[start]

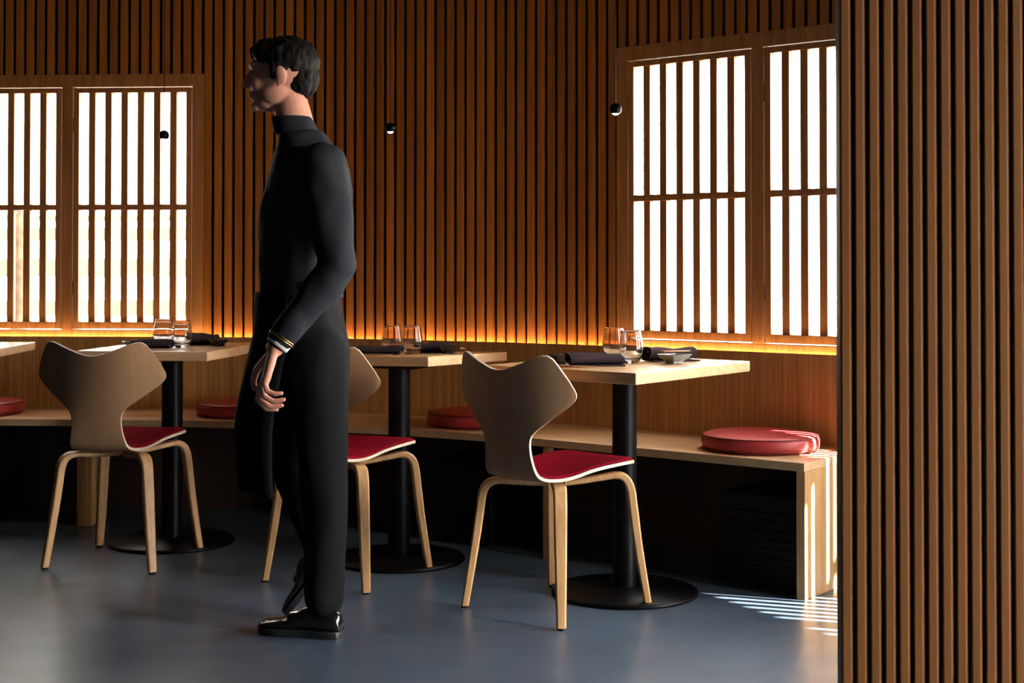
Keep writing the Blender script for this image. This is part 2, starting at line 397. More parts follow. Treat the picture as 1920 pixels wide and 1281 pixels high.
# unseen glazed front added further along the same wall to bring in skylight
sf = MB()
for x in (1.30, 2.05, 2.80): sf.box(x, x + 0.05, 0.06, 0.12, 0, 2.45, T=T3)
sf.box(1.35, 2.80, 0.06, 0.12, 0, 0.08, T=T3); sf.box(1.35, 2.80, 0.06, 0.12, 2.39, 2.45, T=T3)
d1 = struct(sf.build('added_window', M['black_metal']))
pp = MB(); pp.add([w3pos(1.33, 0.09, 0.08), w3pos(2.82, 0.09, 0.08), w3pos(2.82, 0.09, 2.4), w3pos(1.33, 0.09, 2.4)], [(0, 1, 2, 3)])
pp.build('pane', M['pane_clear'], parent=d1)
ld = bpy.data.lights.new('sky_portal', 'AREA'); ld.shape = 'RECTANGLE'; ld.size = 1.55; ld.size_y = 2.45; ld.cycles.is_portal = True
lo = bpy.data.objects.new('sky_portal', ld); C.objects.link(lo); lo.location = w3pos(2.075, 0.24, 1.225)
X_ = Vector((*W3D, 0)); Z_ = Vector((*W3N, 0)); lo.rotation_euler = Matrix((X_, Z_.cross(X_), Z_)).transposed().to_euler()

# rest of the room
far = w3pos(3.80, 0, 0); lft = wpos(T0, 0, 0)
ow = MB(); seg_wall(ow, (far[0], far[1]), (far[0], -2.6), 0.2, 0, Z_CEIL); struct(ow.build('wall_side', M['plaster']))
ow = MB(); seg_wall(ow, (far[0] + 0.2, -2.6), (lft[0] - 0.2, -2.6), 0.2, 0, Z_CEIL); struct(ow.build('wall_rear', M['plaster']))
ow = MB(); seg_wall(ow, (lft[0], -2.6), (lft[0], lft[1] + 0.25), 0.2, 0, Z_CEIL); struct(ow.build('wall_left', M['plaster']))
outline = [wpos(t, 0.249, 0) for t in tsamples(T0, T1)] + [Fp, G, w3pos(-0.95, 0.249, 0), w3pos(3.8, 0.249, 0), (far[0] + 0.19, -2.79, 0), (lft[0] - 0.19, -2.79, 0)]
def slab(name, z0, z1, mat):
    mb = MB(); n = len(outline)
    mb.sweep([[(p[0], p[1], z0) for p in outline], [(p[0], p[1], z1) for p in outline]])
    return struct(mb.build(name, mat))
slab('floor', -0.06, 0.0, M['floor']); slab('ceiling', Z_CEIL, Z_CEIL + 0.1, M['ceiling'])

# foreground slatted partition on the right
pt = MB(); PX0, PY0 = 0.681, 2.95; PA = R(-4)
def ppos(x, y, z): return (PX0 + x * math.cos(PA) - y * math.sin(PA), PY0 + x * math.sin(PA) + y * math.cos(PA), z)
pt.box(0.006, 0.86, 0.018, 0.10, 0, Z_CEIL, 0.5, 2, T=ppos)
for i in range(29):
    x0 = 0.0 + i * 0.0291; x1 = x0 + 0.0235; rr = random.random() * 0.5 + 0.25
    sec = [(x0, 0.018), (x0, 0.0025), (x0 + 0.0012, 0.0007), (x0 + 0.003, 0.0), (x1 - 0.006, 0.0006), (x1 - 0.0025, 0.002), (x1, 0.005), (x1, 0.018)]
    pt.sweep([[ppos(a, b, 0.0) for a, b in sec], [ppos(a, b, Z_CEIL) for a, b in sec]], rnd=rr)
pt.box(0.86, 0.875, 0.0, 0.10, 0, Z_CEIL, 0.5, 0, T=ppos)
M['part'] = wood('partition_oak', (0.150, 0.056, 0.015), (0.205, 0.080, 0.023), vary=0.06, spec=0.10, rough=0.7, bump=0.03)
struct(pt.build('wall_partition', [M['part'], M['black'], M['dark_wood']]))

# ------------------------------------------------------------------ warm strip in the groove behind the back panel
ls = MB(); wsweep(ls, T0 + 0.05, T1 - 0.1, rect(-0.009, -0.002, 0.737, 0.740))
led = ls.build('light_strip', M['led']); tag(led, 'warm glowing light strip hidden in the groove above the bench back', 'light strip')

# ------------------------------------------------------------------ bench: three modules and their continuous back panels
Z_SEAT = 0.442; BF = -0.508; BB = -0.040
j_left = -0.35; j_mid = LA + 0.052; b_end = LA + 1.078
def bench(a, b, label, end_l, end_r):
    r = empty('bench', wpos((a + b) / 2, -0.27, 0)); rl = Vector(r.location)
    def bld(mb, nm, mt, **kw):
        mb.v = [tuple(Vector(v) - rl) for v in mb.v]; return mb.build(nm, mt, parent=r, **kw)
    s = MB(); wsweep(s, a + 0.0008, b - 0.0008, rect(BF, BB, Z_SEAT - 0.028, Z_SEAT), step=0.06); bld(s, 'seat', M['bench'], bevel=0.0012)
    s = MB(); wsweep(s, a, b, rect(BB, -0.0225, Z_SEAT - 0.029, Z_LEDGE), step=0.06); bld(s, 'back_panel', M['panel'])
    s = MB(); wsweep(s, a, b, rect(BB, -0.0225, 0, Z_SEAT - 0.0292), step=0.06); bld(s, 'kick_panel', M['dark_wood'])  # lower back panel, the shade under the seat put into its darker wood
    for e, (u, v) in ((end_l, (a + 0.001, a + 0.031)), (end_r, (b - 0.031, b - 0.001))):
        if e:
            bk = BB - 0.001 if v > b_end - 0.1 else (BF + 0.19 if v < 0 else BF + 0.03)
            s = MB(); s.box8([wpos(u, BF + 0.004, 0), wpos(v, BF + 0.004, 0), wpos(v, bk, 0), wpos(u, bk, 0),
                              wpos(u, BF + 0.004, Z_SEAT - 0.0285), wpos(v, BF + 0.004, Z_SEAT - 0.0285), wpos(v, bk, Z_SEAT - 0.0285), wpos(u, bk, Z_SEAT - 0.0285)])
            bld(s, 'end_panel', M['bench_end'], bevel=0.001)
    tag(r, label, 'bench', 'oak wall benches')
    return r
bench(T0 + 0.07, j_left, 'oak wall bench under the left window, at the left edge', False, True)
bench(j_left, j_mid, 'curved oak wall bench in front of the plain slatted wall', True, True)
bench(j_mid, b_end, 'oak wall bench under the right window, ending in a sunlit upright panel', False, True)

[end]

Copy the material exactly. Do not include the pictures.

Keep writing the Blender script for this image. This is part 2, starting at line 397. More parts follow. Treat the picture as 1920 pixels wide and 1281 pixels high.
# unseen glazed front added further along the same wall to bring in skylight
sf = MB()
for x in (1.30, 2.05, 2.80): sf.box(x, x + 0.05, 0.06, 0.12, 0, 2.45, T=T3)
sf.box(1.35, 2.80, 0.06, 0.12, 0, 0.08, T=T3); sf.box(1.35, 2.80, 0.06, 0.12, 2.39, 2.45, T=T3)
d1 = struct(sf.build('added_window', M['black_metal']))
pp = MB(); pp.add([w3pos(1.33, 0.09, 0.08), w3pos(2.82, 0.09, 0.08), w3pos(2.82, 0.09, 2.4), w3pos(1.33, 0.09, 2.4)], [(0, 1, 2, 3)])
pp.build('pane', M['pane_clear'], parent=d1)
ld = bpy.data.lights.new('sky_portal', 'AREA'); ld.shape = 'RECTANGLE'; ld.size = 1.55; ld.size_y = 2.45; ld.cycles.is_portal = True
lo = bpy.data.objects.new('sky_portal', ld); C.objects.link(lo); lo.location = w3pos(2.075, 0.24, 1.225)
X_ = Vector((*W3D, 0)); Z_ = Vector((*W3N, 0)); lo.rotation_euler = Matrix((X_, Z_.cross(X_), Z_)).transposed().to_euler()

# rest of the room
far = w3pos(3.80, 0, 0); lft = wpos(T0, 0, 0)
ow = MB(); seg_wall(ow, (far[0], far[1]), (far[0], -2.6), 0.2, 0, Z_CEIL); struct(ow.build('wall_side', M['plaster']))
ow = MB(); seg_wall(ow, (far[0] + 0.2, -2.6), (lft[0] - 0.2, -2.6), 0.2, 0, Z_CEIL); struct(ow.build('wall_rear', M['plaster']))
ow = MB(); seg_wall(ow, (lft[0], -2.6), (lft[0], lft[1] + 0.25), 0.2, 0, Z_CEIL); struct(ow.build('wall_left', M['plaster']))
outline = [wpos(t, 0.249, 0) for t in tsamples(T0, T1)] + [Fp, G, w3pos(-0.95, 0.249, 0), w3pos(3.8, 0.249, 0), (far[0] + 0.19, -2.79, 0), (lft[0] - 0.19, -2.79, 0)]
def slab(name, z0, z1, mat):
    mb = MB(); n = len(outline)
    mb.sweep([[(p[0], p[1], z0) for p in outline], [(p[0], p[1], z1) for p in outline]])
    return struct(mb.build(name, mat))
slab('floor', -0.06, 0.0, M['floor']); slab('ceiling', Z_CEIL, Z_CEIL + 0.1, M['ceiling'])

# foreground slatted partition on the right
pt = MB(); PX0, PY0 = 0.681, 2.95; PA = R(-4)
def ppos(x, y, z): return (PX0 + x * math.cos(PA) - y * math.sin(PA), PY0 + x * math.sin(PA) + y * math.cos(PA), z)
pt.box(0.006, 0.86, 0.018, 0.10, 0, Z_CEIL, 0.5, 2, T=ppos)
for i in range(29):
    x0 = 0.0 + i * 0.0291; x1 = x0 + 0.0235; rr = random.random() * 0.5 + 0.25
    sec = [(x0, 0.018), (x0, 0.0025), (x0 + 0.0012, 0.0007), (x0 + 0.003, 0.0), (x1 - 0.006, 0.0006), (x1 - 0.0025, 0.002), (x1, 0.005), (x1, 0.018)]
    pt.sweep([[ppos(a, b, 0.0) for a, b in sec], [ppos(a, b, Z_CEIL) for a, b in sec]], rnd=rr)
pt.box(0.86, 0.875, 0.0, 0.10, 0, Z_CEIL, 0.5, 0, T=ppos)
M['part'] = wood('partition_oak', (0.150, 0.056, 0.015), (0.205, 0.080, 0.023), vary=0.06, spec=0.10, rough=0.7, bump=0.03)
struct(pt.build('wall_partition', [M['part'], M['black'], M['dark_wood']]))

# ------------------------------------------------------------------ warm strip in the groove behind the back panel
ls = MB(); wsweep(ls, T0 + 0.05, T1 - 0.1, rect(-0.009, -0.002, 0.737, 0.740))
led = ls.build('light_strip', M['led']); tag(led, 'warm glowing light strip hidden in the groove above the bench back', 'light strip')

# ------------------------------------------------------------------ bench: three modules and their continuous back panels
Z_SEAT = 0.442; BF = -0.508; BB = -0.040
j_left = -0.35; j_mid = LA + 0.052; b_end = LA + 1.078
def bench(a, b, label, end_l, end_r):
    r = empty('bench', wpos((a + b) / 2, -0.27, 0)); rl = Vector(r.location)
    def bld(mb, nm, mt, **kw):
        mb.v = [tuple(Vector(v) - rl) for v in mb.v]; return mb.build(nm, mt, parent=r, **kw)
    s = MB(); wsweep(s, a + 0.0008, b - 0.0008, rect(BF, BB, Z_SEAT - 0.028, Z_SEAT), step=0.06); bld(s, 'seat', M['bench'], bevel=0.0012)
    s = MB(); wsweep(s, a, b, rect(BB, -0.0225, Z_SEAT - 0.029, Z_LEDGE), step=0.06); bld(s, 'back_panel', M['panel'])
    s = MB(); wsweep(s, a, b, rect(BB, -0.0225, 0, Z_SEAT - 0.0292), step=0.06); bld(s, 'kick_panel', M['dark_wood'])  # lower back panel, the shade under the seat put into its darker wood
    for e, (u, v) in ((end_l, (a + 0.001, a + 0.031)), (end_r, (b - 0.031, b - 0.001))):
        if e:
            bk = BB - 0.001 if v > b_end - 0.1 else (BF + 0.19 if v < 0 else BF + 0.03)
            s = MB(); s.box8([wpos(u, BF + 0.004, 0), wpos(v, BF + 0.004, 0), wpos(v, bk, 0), wpos(u, bk, 0),
                              wpos(u, BF + 0.004, Z_SEAT - 0.0285), wpos(v, BF + 0.004, Z_SEAT - 0.0285), wpos(v, bk, Z_SEAT - 0.0285), wpos(u, bk, Z_SEAT - 0.0285)])
            bld(s, 'end_panel', M['bench_end'], bevel=0.001)
    tag(r, label, 'bench', 'oak wall benches')
    return r
bench(T0 + 0.07, j_left, 'oak wall bench under the left window, at the left edge', False, True)
bench(j_left, j_mid, 'curved oak wall bench in front of the plain slatted wall', True, True)
bench(j_mid, b_end, 'oak wall bench under the right window, ending in a sunlit upright panel', False, True)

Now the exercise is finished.